Bartosz Bartczak Bartosz Bartczak

publikacja 25.09.2017 10:44

A Polacy mogą się cieszyć.

Formalnie w Niemczech niewiele się zmieniło. Rządzić będzie nadal Angela Merkel. Co prawda fala europejskiego buntu dotarła również do tego kraju i Alternatywa dla Niemiec zdobyła dwucyfrowe poparcie. Ale trzecia siła w Bundestagu będzie przez polityczne elity izolowana dużo bardziej niż inne partie tego typu w Europie. Bunt statecznych Niemców skierował się jednak w jeszcze jedną, nieoczekiwaną stronę. Beneficjentem niemieckiego buntu stali się…liberałowie z FDP. A oni najprawdopodobniej wejdą do rządu.

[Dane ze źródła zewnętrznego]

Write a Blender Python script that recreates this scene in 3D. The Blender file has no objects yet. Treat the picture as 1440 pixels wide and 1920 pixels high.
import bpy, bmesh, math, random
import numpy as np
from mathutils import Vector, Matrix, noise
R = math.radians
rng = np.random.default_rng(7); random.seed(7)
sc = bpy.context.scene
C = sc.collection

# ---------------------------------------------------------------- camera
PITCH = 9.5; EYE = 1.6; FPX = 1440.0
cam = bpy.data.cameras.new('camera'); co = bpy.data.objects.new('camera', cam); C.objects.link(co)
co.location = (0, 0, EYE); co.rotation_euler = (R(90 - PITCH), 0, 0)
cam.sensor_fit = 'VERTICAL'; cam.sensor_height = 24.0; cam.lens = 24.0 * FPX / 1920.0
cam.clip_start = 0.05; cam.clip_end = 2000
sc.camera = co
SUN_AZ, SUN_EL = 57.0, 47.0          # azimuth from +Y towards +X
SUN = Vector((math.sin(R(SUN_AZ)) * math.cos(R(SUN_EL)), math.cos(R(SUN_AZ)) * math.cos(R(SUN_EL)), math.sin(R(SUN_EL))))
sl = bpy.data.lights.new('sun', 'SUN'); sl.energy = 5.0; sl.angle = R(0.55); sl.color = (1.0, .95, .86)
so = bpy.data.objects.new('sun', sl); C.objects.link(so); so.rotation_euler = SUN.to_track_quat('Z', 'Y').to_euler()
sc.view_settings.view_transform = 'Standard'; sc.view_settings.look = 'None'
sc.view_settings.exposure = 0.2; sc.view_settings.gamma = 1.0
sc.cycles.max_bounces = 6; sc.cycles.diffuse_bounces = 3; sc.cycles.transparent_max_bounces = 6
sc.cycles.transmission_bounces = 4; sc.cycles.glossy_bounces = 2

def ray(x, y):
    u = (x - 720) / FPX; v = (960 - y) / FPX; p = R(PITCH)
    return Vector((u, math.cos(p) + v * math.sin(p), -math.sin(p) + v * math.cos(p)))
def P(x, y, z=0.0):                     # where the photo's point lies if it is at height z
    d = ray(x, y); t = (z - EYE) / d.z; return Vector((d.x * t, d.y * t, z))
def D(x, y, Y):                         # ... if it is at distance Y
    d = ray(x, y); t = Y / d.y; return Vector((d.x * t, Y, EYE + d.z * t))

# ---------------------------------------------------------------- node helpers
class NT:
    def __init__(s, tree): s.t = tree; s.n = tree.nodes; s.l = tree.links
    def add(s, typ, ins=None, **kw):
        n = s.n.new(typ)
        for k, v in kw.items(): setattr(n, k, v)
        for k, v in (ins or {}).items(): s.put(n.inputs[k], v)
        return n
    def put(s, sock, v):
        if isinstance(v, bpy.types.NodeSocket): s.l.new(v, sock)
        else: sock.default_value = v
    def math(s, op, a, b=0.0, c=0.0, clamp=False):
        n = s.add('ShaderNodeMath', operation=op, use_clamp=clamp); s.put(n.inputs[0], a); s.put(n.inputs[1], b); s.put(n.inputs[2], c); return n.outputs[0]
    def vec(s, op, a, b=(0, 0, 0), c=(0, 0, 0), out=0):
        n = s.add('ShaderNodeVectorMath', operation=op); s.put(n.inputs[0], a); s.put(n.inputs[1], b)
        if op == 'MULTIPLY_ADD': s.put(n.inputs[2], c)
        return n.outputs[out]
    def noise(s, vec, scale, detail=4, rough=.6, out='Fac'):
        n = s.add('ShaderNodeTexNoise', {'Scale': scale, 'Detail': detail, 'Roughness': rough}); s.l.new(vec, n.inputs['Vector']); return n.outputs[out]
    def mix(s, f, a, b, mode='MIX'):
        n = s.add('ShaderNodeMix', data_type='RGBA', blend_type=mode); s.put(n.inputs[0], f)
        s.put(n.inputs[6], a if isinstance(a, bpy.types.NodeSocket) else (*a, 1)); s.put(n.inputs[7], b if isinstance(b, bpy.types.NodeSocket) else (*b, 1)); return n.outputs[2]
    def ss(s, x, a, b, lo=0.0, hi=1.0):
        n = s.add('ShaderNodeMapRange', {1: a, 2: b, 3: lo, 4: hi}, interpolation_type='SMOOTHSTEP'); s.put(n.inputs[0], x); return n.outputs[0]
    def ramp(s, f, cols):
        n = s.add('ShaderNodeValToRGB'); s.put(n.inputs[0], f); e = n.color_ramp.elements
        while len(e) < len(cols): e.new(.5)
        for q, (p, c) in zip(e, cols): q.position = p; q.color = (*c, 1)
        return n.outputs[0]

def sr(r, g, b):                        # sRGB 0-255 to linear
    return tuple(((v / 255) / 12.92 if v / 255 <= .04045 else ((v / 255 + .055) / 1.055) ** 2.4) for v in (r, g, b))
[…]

Mało kto może pamięta, że jednym z powodów, dla których FDP nie weszła 4 lata temu do parlamentu, miała być właśnie AfD. Alternatywa dla Niemiec, która była wtedy partią poważnych profesorów przeciwnych euro, podebrała część elektoratu liberałom. Dzisiaj AfD zyskuje przede wszystkim wśród nieco biedniejszych mieszkańców wschodnich landów. Liberałowie mogli więc odzyskać swoje pozycje w klasie średniej. Ale wykorzystywali przy tym, choć w sposób nieporównanie bardziej kulturalny, hasła AfD, jak sprzeciw wobec ratowania zadłużonych krajów południa niemieckimi pieniędzmi czy nieufność wobec nieograniczonej imigracji do Niemiec.

FDP wpłynęła do parlamentu z niezłym wynikiem prawdopodobnie na podobnej fali niemieckiego buntu co AfD. I partia ta wejdzie zapewne do nowego rządu. Chociaż niemieccy liberałowie są w ogólnoeuropejskim sojuszu z Emanuelem Macronem, nie są przekonani do jego pomysłów na reformę Unii Europejskiej. A to dobra wiadomość dla Polski. Nie są też przekonani do szerokiego otwarcia na imigrantów spoza Europy. To również dobra wiadomość dla Polski.

Jednak FDP przede wszystkim jest partią, dla której najważniejszy jest niemiecki interes gospodarczy. A wyniki wyborów pokazały, że takie podejście jest ważne dla wielu Niemców. Jest to więc wskazówka dla przyszłej policjantki liberałów, czyli Angeli Merkel. Może relacje gospodarcze z ważnym partnerem handlowym, jakim jest dla Niemiec Polska, staną się w końcu ważniejsze niż zwidy polskiej opozycji o zagrożeniu demokracji. A to już jest bardzo dobra wiadomość dla Polski.